> [WHAT TO WORK ON]: Starting at the line with "left wall cabinets', 'molding')" and stopping at the line with "o = obj('crown_molding', cr, CHERRYB, bevel=0.004);", repeat each line exactly. Include both and omit the rest.

> [SUPPLIED MATERIAL]:

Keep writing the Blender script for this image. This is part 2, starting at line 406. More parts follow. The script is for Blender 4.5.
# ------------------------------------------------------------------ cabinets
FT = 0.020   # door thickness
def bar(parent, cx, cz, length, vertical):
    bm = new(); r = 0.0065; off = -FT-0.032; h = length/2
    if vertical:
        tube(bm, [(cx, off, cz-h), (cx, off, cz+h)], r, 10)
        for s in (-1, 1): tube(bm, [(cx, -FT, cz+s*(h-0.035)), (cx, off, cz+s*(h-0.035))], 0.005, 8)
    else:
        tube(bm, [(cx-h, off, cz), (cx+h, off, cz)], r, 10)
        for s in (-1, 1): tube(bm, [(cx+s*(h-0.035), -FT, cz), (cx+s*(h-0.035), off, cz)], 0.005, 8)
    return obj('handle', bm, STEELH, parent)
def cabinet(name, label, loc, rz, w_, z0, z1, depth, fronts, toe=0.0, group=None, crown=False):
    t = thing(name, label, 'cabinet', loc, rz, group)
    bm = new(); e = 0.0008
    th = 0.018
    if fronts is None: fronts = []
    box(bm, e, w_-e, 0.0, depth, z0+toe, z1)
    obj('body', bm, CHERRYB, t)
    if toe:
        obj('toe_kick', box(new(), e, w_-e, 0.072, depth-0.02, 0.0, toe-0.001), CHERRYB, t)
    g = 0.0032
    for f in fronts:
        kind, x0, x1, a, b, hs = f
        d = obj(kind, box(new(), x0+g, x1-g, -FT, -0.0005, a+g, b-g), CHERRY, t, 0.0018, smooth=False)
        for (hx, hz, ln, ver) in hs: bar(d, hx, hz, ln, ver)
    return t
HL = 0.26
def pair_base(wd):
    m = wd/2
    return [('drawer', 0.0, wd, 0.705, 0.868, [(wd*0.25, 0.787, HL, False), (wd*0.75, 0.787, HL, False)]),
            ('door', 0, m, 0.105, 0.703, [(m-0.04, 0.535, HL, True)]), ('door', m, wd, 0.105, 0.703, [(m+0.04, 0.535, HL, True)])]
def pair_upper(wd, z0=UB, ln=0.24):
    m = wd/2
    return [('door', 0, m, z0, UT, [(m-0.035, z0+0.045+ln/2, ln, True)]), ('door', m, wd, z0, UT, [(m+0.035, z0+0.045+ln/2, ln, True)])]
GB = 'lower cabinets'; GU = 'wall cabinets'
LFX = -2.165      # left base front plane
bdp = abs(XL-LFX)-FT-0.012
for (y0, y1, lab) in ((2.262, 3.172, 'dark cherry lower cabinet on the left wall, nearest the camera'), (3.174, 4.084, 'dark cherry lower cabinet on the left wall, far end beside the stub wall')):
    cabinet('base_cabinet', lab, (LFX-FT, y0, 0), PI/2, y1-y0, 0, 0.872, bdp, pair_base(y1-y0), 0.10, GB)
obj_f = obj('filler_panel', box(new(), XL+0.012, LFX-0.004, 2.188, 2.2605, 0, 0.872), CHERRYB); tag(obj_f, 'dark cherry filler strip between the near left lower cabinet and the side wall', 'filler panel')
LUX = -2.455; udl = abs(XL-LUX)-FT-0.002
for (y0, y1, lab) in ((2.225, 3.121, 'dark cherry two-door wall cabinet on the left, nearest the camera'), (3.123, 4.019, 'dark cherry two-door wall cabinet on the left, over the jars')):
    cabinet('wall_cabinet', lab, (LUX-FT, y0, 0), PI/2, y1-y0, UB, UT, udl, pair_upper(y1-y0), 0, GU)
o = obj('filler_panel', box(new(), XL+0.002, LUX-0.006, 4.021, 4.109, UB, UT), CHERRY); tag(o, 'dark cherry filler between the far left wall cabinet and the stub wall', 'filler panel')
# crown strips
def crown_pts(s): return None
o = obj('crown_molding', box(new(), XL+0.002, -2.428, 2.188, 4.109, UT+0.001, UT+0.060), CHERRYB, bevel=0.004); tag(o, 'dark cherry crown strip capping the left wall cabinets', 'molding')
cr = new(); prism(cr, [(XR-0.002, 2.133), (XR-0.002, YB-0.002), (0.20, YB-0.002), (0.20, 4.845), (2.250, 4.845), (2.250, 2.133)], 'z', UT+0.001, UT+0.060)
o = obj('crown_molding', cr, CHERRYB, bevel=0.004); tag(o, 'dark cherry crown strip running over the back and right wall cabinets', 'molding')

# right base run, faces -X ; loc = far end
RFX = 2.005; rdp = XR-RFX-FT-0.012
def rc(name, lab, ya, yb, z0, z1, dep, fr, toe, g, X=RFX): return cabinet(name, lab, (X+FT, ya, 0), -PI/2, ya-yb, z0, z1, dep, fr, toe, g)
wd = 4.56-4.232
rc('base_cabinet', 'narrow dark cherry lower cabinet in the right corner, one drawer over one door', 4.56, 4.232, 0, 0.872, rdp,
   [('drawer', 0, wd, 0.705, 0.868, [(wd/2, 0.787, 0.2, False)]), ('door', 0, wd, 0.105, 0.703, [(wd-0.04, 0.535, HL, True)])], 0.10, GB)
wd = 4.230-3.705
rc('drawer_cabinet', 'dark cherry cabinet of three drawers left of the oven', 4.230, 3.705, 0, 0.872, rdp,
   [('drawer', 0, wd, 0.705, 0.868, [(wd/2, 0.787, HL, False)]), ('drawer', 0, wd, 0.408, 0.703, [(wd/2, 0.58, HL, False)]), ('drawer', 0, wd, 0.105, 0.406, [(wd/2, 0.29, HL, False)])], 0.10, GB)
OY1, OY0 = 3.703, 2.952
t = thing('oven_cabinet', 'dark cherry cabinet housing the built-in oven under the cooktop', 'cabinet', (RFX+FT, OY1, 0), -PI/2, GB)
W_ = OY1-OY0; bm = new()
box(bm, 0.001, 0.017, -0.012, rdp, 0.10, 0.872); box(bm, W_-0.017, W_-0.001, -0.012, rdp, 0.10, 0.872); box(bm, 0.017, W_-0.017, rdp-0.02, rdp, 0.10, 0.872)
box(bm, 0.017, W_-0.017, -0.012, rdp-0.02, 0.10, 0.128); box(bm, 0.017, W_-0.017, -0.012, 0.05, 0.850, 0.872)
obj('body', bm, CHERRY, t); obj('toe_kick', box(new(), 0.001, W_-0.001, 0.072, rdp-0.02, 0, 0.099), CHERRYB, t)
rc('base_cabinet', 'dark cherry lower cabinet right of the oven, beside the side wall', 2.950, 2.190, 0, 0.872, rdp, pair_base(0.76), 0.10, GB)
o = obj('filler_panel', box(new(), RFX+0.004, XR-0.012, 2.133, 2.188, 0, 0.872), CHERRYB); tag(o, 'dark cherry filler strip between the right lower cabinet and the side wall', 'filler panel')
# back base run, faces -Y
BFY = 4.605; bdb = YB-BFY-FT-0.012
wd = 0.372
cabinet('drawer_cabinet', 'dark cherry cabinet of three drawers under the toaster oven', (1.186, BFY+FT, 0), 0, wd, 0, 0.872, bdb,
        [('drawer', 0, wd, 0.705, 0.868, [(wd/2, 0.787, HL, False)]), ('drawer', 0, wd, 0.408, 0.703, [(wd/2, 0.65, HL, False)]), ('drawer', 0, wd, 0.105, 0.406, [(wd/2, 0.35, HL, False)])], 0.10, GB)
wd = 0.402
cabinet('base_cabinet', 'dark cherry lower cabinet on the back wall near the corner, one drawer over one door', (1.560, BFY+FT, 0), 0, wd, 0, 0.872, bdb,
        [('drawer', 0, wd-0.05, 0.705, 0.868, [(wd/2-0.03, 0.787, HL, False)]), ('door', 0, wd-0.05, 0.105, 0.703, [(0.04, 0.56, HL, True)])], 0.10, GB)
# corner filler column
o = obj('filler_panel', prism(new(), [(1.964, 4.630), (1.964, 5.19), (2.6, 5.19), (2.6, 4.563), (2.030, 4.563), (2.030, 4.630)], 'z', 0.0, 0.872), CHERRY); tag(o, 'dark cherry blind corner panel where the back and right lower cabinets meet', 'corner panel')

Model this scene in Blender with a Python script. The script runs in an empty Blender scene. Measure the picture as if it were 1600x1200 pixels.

> [TASK RESPONSE]:
o = obj('crown_molding', box(new(), XL+0.002, -2.428, 2.188, 4.109, UT+0.001, UT+0.060), CHERRYB, bevel=0.004); tag(o, 'dark cherry crown strip capping the left wall cabinets', 'molding')
cr = new(); prism(cr, [(XR-0.002, 2.133), (XR-0.002, YB-0.002), (0.20, YB-0.002), (0.20, 4.845), (2.250, 4.845), (2.250, 2.133)], 'z', UT+0.001, UT+0.060)
o = obj('crown_molding', cr, CHERRYB, bevel=0.004); tag(o, 'dark cherry crown strip running over the back and right wall cabinets', 'molding')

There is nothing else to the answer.